◆ **What you will do**: Beginning with the first line below, please repeat the material exactly, ending with the line that includes "c13 = crane(38, 50);".

◆ **Dataset section**:
:::::
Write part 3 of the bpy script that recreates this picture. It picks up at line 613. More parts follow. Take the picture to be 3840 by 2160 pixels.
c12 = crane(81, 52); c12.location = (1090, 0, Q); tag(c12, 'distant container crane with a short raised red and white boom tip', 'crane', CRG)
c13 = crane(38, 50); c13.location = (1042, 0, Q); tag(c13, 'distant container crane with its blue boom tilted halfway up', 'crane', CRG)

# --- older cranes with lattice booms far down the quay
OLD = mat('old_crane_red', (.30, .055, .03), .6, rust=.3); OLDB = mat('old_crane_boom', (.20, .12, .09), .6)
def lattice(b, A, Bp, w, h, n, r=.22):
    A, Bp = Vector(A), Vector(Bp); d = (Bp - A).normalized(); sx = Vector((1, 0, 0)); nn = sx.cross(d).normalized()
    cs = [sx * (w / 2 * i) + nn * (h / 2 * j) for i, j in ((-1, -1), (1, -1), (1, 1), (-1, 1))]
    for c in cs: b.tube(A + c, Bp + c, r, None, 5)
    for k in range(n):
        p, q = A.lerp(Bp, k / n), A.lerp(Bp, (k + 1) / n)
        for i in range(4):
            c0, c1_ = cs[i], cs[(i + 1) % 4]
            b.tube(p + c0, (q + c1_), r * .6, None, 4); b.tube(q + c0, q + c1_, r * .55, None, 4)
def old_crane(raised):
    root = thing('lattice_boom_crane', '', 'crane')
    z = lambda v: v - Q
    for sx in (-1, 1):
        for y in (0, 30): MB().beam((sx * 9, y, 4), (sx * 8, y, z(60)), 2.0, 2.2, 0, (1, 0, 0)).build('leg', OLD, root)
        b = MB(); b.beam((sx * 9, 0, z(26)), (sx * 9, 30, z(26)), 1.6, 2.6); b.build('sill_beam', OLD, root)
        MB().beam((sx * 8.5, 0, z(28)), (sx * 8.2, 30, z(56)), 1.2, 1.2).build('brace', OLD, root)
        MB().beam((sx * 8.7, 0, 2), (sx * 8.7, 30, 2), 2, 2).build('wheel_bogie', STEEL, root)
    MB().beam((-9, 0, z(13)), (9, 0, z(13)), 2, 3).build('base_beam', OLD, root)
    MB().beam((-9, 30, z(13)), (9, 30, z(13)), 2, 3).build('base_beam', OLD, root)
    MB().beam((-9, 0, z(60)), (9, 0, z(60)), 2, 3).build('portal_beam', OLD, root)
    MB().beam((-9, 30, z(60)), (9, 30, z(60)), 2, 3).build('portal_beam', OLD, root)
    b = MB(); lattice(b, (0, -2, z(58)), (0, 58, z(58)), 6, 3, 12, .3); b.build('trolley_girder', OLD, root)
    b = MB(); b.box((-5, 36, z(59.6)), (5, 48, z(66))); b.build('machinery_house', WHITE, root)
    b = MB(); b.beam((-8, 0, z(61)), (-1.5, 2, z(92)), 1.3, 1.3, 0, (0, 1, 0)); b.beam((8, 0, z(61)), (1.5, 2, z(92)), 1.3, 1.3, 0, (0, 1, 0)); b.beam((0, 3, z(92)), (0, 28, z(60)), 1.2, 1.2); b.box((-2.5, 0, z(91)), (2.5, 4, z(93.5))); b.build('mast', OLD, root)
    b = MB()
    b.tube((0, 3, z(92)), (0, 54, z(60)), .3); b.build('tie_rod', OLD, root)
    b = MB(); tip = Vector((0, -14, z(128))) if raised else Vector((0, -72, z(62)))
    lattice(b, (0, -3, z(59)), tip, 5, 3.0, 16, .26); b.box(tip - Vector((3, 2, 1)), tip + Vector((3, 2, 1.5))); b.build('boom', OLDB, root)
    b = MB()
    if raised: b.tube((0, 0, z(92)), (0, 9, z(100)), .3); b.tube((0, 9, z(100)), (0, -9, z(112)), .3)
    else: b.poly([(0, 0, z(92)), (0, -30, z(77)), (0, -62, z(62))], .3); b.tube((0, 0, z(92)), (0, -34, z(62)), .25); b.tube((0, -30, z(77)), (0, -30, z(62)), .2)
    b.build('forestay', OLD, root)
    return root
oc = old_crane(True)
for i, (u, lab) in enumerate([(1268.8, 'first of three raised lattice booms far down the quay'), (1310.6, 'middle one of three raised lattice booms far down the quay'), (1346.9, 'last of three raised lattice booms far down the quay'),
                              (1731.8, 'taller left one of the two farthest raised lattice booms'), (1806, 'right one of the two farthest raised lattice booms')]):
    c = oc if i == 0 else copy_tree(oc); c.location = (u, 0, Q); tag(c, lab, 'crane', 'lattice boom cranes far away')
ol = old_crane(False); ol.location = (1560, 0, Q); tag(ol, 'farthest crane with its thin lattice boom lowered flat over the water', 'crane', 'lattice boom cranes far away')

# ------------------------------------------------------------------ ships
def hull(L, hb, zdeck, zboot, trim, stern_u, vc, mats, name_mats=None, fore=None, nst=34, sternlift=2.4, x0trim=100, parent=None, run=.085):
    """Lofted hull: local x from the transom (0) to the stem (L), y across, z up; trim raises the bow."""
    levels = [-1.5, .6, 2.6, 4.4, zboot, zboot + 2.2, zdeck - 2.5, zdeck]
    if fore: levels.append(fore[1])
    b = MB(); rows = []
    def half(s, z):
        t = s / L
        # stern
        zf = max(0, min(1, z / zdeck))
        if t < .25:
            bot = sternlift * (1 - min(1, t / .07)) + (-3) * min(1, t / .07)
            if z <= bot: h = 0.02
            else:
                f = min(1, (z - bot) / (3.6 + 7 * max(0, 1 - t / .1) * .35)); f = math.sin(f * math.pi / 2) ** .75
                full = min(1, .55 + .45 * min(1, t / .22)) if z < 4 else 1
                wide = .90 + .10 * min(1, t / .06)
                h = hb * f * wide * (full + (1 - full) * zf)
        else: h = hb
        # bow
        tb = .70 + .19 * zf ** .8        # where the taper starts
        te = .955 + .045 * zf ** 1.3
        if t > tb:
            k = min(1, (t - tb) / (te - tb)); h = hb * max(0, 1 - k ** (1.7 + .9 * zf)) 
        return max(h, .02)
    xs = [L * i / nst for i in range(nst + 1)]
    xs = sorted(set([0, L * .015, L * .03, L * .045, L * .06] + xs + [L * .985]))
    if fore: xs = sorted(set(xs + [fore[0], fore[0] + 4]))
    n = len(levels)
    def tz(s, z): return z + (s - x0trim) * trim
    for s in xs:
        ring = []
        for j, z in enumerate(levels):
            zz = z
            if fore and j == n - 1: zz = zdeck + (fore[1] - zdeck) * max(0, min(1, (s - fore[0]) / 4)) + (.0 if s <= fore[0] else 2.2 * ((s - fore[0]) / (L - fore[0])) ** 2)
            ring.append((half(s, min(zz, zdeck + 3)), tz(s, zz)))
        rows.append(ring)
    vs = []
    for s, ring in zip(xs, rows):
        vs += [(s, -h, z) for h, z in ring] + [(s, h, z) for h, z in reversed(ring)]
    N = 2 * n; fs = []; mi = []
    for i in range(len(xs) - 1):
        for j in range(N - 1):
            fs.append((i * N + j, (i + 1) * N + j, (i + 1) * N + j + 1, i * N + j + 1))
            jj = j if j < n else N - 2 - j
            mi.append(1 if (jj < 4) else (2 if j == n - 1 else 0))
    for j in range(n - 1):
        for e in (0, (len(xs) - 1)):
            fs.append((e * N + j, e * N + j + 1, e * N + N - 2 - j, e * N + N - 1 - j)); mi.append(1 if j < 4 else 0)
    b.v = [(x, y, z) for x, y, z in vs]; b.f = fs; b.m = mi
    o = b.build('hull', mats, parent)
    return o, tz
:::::
◆ **Solved exercise**:
Write part 3 of the bpy script that recreates this picture. It picks up at line 613. More parts follow. Take the picture to be 3840 by 2160 pixels.
c12 = crane(81, 52); c12.location = (1090, 0, Q); tag(c12, 'distant container crane with a short raised red and white boom tip', 'crane', CRG)
c13 = crane(38, 50); c13.location = (1042, 0, Q); tag(c13, 'distant container crane with its blue boom tilted halfway up', 'crane', CRG)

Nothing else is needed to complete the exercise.